The answer is one number: how many lines in the data below hold "this".

● PROVIDED DATA:
## Begin
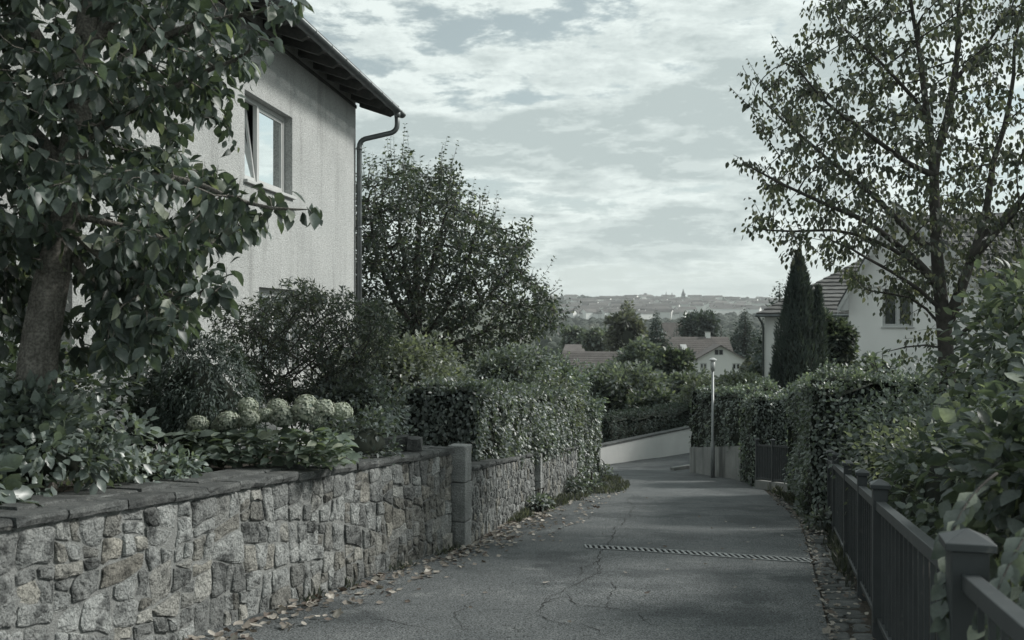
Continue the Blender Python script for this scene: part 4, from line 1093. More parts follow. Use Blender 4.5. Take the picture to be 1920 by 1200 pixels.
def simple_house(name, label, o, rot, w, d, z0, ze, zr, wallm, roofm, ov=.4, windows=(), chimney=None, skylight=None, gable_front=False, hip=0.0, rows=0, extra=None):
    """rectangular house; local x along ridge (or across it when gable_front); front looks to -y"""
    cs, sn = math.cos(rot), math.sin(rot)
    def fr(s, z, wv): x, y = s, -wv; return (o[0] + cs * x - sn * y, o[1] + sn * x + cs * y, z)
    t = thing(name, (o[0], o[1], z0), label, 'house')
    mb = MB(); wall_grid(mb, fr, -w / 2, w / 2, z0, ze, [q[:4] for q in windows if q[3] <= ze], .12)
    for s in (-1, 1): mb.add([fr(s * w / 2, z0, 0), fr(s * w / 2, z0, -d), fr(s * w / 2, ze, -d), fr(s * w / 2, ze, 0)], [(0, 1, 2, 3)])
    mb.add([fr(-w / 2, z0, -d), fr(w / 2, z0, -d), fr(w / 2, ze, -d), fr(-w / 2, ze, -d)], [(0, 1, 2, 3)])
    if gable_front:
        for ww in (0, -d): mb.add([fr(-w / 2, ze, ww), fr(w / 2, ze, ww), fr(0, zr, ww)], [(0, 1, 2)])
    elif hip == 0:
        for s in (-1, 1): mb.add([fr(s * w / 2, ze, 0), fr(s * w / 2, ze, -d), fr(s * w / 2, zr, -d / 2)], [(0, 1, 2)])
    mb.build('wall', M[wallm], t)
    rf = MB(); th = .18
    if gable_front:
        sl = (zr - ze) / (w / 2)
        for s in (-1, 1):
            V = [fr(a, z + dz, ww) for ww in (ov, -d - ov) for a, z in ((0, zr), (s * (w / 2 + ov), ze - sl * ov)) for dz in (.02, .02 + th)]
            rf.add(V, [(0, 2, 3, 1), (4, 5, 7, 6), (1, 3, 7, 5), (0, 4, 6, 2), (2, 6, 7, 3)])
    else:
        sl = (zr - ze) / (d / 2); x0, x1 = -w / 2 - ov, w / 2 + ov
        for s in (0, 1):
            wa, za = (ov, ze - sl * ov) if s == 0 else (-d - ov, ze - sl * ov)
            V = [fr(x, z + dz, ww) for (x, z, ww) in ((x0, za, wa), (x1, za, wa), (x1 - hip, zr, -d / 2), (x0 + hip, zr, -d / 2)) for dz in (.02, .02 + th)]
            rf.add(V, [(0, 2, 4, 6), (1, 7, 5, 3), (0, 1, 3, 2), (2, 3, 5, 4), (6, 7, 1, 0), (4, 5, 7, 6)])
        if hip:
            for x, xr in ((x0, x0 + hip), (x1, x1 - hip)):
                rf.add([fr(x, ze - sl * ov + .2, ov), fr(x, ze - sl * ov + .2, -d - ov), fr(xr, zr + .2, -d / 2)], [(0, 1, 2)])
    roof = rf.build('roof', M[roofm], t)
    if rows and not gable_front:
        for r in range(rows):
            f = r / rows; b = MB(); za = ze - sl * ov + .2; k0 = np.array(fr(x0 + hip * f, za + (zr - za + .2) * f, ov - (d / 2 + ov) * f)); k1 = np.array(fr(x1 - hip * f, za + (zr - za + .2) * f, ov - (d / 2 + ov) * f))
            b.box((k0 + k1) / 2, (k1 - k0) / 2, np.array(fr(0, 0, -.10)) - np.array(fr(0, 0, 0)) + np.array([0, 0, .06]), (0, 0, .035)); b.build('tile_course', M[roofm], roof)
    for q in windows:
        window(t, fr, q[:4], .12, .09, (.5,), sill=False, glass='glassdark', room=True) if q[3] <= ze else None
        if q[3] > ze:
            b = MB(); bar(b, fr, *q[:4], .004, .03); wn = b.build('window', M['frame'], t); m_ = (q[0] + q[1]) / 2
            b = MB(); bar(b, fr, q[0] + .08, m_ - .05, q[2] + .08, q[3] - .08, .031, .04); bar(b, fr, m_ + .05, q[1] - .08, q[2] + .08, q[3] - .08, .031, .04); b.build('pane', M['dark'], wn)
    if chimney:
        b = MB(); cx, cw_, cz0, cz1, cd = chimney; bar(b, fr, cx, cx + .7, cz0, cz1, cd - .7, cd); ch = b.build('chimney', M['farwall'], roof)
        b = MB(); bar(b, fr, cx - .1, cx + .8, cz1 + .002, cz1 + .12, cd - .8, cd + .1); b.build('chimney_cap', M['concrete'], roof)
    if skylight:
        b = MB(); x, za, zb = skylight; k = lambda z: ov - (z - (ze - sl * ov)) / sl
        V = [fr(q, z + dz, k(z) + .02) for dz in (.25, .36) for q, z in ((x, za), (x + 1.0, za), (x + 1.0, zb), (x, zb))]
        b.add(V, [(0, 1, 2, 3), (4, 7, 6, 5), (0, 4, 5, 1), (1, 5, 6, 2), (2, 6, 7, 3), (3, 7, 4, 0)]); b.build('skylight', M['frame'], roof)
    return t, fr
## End
## Begin
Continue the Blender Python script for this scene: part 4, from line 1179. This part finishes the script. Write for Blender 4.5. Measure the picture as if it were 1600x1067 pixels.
## End
## Begin
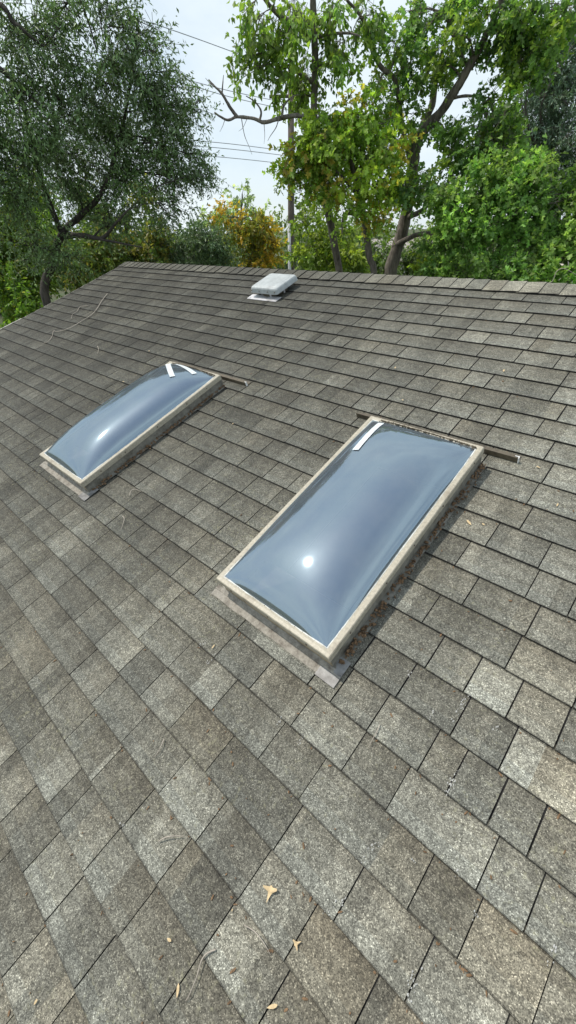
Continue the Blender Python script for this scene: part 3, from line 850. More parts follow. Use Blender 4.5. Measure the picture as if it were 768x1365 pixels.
## End
● WRITTEN ANSWER: 3